Dataset records

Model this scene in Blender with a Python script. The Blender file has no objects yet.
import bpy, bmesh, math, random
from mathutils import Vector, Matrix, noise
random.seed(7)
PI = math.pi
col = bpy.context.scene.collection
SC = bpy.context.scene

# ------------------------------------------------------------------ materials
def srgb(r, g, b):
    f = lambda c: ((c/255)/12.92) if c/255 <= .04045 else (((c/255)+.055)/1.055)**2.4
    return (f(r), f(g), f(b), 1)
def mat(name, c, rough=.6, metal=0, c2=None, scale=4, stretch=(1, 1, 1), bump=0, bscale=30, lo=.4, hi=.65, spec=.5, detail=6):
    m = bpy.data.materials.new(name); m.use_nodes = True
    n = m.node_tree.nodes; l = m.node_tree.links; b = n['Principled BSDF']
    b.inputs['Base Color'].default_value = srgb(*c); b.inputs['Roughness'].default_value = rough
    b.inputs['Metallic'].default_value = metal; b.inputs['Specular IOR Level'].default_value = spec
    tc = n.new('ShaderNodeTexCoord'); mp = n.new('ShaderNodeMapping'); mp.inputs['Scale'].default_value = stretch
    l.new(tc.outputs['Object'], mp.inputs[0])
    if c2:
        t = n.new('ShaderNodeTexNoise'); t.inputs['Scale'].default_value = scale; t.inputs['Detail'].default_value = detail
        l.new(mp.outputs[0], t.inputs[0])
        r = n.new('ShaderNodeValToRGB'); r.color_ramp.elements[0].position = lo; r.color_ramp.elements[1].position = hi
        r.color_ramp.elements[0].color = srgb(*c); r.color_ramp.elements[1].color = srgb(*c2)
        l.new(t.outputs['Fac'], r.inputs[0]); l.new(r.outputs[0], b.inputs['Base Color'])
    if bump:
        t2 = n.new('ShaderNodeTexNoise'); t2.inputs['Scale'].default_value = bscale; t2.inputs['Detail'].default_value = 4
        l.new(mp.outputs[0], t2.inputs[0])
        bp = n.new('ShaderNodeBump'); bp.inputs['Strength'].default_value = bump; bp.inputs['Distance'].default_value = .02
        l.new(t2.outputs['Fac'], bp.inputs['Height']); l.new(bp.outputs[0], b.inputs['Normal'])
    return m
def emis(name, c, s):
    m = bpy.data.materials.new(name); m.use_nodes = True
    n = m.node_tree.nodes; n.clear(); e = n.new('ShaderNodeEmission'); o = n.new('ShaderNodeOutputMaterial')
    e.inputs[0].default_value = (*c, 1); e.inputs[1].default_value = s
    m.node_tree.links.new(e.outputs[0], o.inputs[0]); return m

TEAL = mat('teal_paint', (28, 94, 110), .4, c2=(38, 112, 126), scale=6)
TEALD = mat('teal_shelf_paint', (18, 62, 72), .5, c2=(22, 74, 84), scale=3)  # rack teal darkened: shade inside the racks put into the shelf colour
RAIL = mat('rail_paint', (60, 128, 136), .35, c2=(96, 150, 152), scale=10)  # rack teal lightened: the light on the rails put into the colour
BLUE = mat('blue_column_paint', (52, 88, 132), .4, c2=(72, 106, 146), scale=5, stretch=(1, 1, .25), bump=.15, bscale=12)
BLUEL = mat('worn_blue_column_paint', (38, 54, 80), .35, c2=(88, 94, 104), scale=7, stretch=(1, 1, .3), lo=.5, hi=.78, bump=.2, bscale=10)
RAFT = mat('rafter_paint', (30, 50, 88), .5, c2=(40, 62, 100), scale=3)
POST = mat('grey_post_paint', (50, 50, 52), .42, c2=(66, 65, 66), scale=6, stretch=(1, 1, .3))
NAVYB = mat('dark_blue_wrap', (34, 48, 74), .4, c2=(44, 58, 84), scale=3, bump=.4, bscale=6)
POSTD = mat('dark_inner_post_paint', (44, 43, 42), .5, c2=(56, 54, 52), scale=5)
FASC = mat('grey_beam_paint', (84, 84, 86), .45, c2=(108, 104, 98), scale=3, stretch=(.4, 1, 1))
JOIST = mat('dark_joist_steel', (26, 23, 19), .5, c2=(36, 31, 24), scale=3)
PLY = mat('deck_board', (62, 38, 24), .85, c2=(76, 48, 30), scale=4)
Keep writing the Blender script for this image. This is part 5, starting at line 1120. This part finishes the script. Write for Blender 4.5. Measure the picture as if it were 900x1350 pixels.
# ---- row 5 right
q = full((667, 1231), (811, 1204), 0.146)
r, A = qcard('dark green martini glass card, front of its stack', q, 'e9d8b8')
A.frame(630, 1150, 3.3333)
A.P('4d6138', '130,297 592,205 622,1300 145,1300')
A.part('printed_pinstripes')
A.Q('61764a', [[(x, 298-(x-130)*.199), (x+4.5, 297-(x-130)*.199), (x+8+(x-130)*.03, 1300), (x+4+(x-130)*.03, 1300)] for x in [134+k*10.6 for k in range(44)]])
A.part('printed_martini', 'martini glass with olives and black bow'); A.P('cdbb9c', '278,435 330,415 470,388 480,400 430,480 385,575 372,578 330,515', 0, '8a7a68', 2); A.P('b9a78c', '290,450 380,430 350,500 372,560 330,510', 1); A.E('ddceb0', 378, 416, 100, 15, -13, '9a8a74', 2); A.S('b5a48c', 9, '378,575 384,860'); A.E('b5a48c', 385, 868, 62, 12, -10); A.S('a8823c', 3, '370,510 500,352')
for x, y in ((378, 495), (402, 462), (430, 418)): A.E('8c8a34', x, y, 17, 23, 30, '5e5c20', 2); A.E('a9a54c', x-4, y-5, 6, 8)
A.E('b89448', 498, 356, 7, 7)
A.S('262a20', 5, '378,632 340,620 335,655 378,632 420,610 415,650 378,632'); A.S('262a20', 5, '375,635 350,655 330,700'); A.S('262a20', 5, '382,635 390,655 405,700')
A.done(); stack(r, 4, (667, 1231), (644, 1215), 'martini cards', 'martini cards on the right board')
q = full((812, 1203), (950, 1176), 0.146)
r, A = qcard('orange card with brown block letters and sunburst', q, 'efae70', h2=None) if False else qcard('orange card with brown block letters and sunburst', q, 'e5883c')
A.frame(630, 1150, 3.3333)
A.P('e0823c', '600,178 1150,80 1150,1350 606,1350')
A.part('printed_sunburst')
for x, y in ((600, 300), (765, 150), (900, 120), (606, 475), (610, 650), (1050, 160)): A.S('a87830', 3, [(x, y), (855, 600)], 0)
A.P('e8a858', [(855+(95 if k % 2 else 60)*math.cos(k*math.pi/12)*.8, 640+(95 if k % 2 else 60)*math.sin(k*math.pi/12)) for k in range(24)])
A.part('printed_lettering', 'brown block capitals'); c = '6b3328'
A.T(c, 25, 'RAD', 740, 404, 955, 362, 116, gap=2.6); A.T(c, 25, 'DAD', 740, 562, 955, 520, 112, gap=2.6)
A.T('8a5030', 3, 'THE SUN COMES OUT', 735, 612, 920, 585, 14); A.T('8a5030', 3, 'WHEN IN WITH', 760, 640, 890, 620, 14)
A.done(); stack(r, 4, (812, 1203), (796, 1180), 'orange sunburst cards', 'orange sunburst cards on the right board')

**Goal:** Quote the listing word for word from its first line through the line in which "SC = bpy.context.scene" appears.

**Reply:**
Model this scene in Blender with a Python script. The Blender file has no objects yet.
import bpy, bmesh, math, random
from mathutils import Vector, Matrix, noise
random.seed(7)
PI = math.pi
col = bpy.context.scene.collection
SC = bpy.context.scene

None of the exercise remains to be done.